The rising guard’s season was interrupted by injury in early November, keeping him out of action until mid-February. LeVert seemed to round back into form over the final weeks of the regular season, then took off in the playoffs, averaging 21.8 points on 49.2 percent shooting, including 46.2 from 3-point range.

“It was very important,” said LeVert of his big playoff push. “Last season I experienced a lot of emotions with basketball from the highs to the lows, game-winners to being scoreless. I feel like I really grew as a player in a lot of those moments, especially coming back from injury. I feel like I can go for it now, I feel like I’m back to myself.”

Now the Nets are expecting the LeVert they saw at the beginning and end of last season — and maybe more.

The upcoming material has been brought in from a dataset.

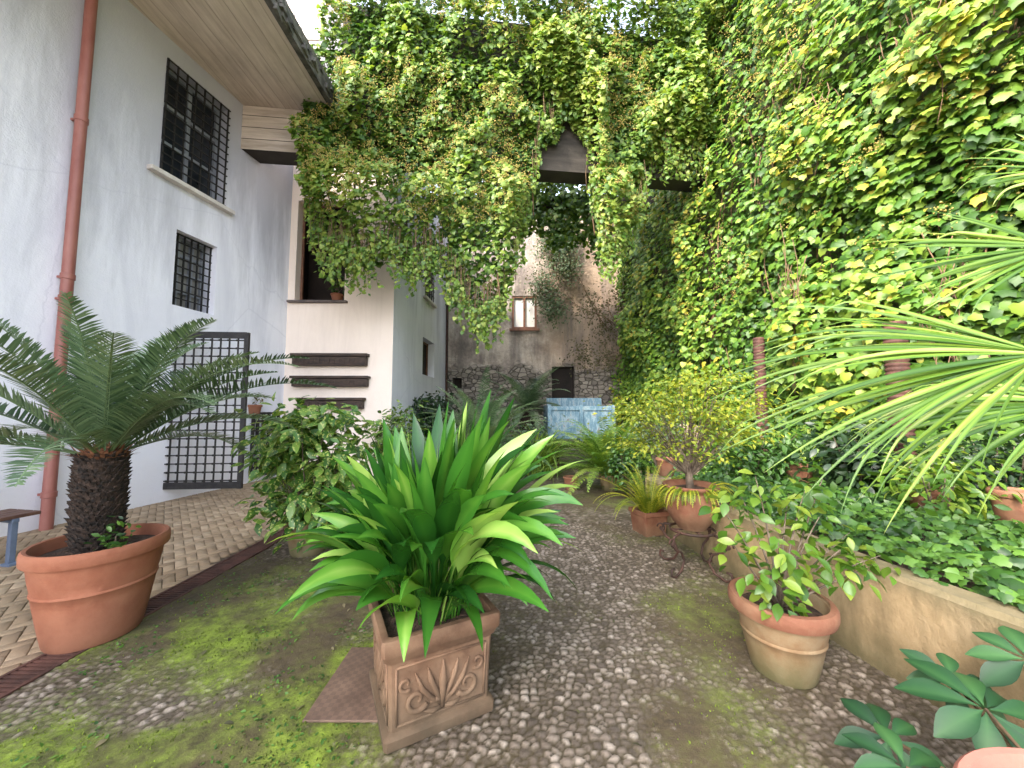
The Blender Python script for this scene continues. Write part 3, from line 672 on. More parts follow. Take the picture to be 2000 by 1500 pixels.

“I think it’s really high, my personal opinion,” said Nets coach Kenny Atkinson of LeVert’s potential. “I just remember those first how many games was it before he got hurt. We were all saying, this guy’s ready to make an All-Star jump before he got hurt. Of course, it was early, won a couple games for us at the end of the game, but was really dominating. And then let’s harp to the playoffs and when he started to hit his stride, I think that was really when he started to hit his stride. You could argue he was our best player in the playoffs. There’s some noise in there, but I always say this about, there are guys that want to be great, and then there are guys that are desperate to be great. He’s in that desperate category. And there’s only a small percentage of guys that are like that.”

A relentless summer pushed LeVert up to the levels he reached going into last season, and this year has been no different.

“Always top of the chart in terms of offseason dedication,” said Atkinson. “Body, he looks stronger to me just from a, thinking of Caris when he was just a baby here and now he just looks a lot stronger. Big development in his body and I think he’s really starting to figure out how to take care of himself all around with the performance team and finding a better balance between the on-court and performance part. That balance is so important at this level with so many games.”

Going into the new season, LeVert will have a new backcourt partner to team with. Two-time All-NBA guard Kyrie Irving signed as a free agent.

“It’s been fun. He’s taught me a lot as well,” said LeVert. “I can’t wait to go through a whole season with him, a couple seasons. I’m learning a lot from him, and we’ll continue to build that chemistry.”

With Irving, LeVert and Spencer Dinwiddie, the Nets have a trio of guards that excel at breaking down defenses and getting to the rim in one-on-one matchups. It fits Atkinson’s preferred style of play, and Irving brings a 39 percent career mark from beyond the arc as well.

“I think the great thing about Kyrie, he’s such a great shooter, he’s a great catch-and-shoot shooter,” said Atkinson. “Kyrie always tells me,’ I’m really good off the ball too.’ He’s a real threat so it turns into a Joe Harris type. When Caris is driving, you know you have another shooter out there, so I think it works well. I always say that I’d love multiple ball-handlers, multiple downhill guys. At the end of the day, that’s what sucks the defense in. It’s just going to be finding that balance with those guys. Add Spencer to the mix. We have those type of ball-handling, downhill guards.”

Irving shot 45.4 percent on catch-and-shoot 3-pointers last season with 3.3 attempts per game, fourth in the league among players with at least three attempts per game. (New teammate Joe Harris was No. 1 at 48.1 percent on 4.2 attempts per game.)

Irving isn’t the only new addition. There are eight new Nets on the 15-man roster, and with what Atkinson has described as some “tweaks” to the approach, there’s been plenty of acclimating to do over the first three days of camp.

“It’s definitely a lot different with the personnel, and training camp is a lot more teaching,” said LeVert. “It’s only been a couple days, but it’s been more teaching. I still feel like we have the same mindset going forward. We still want to be a gritty team, we still want to play extremely tough defensively. But we’re still trying to figure out who we are as a team and how good we can be.”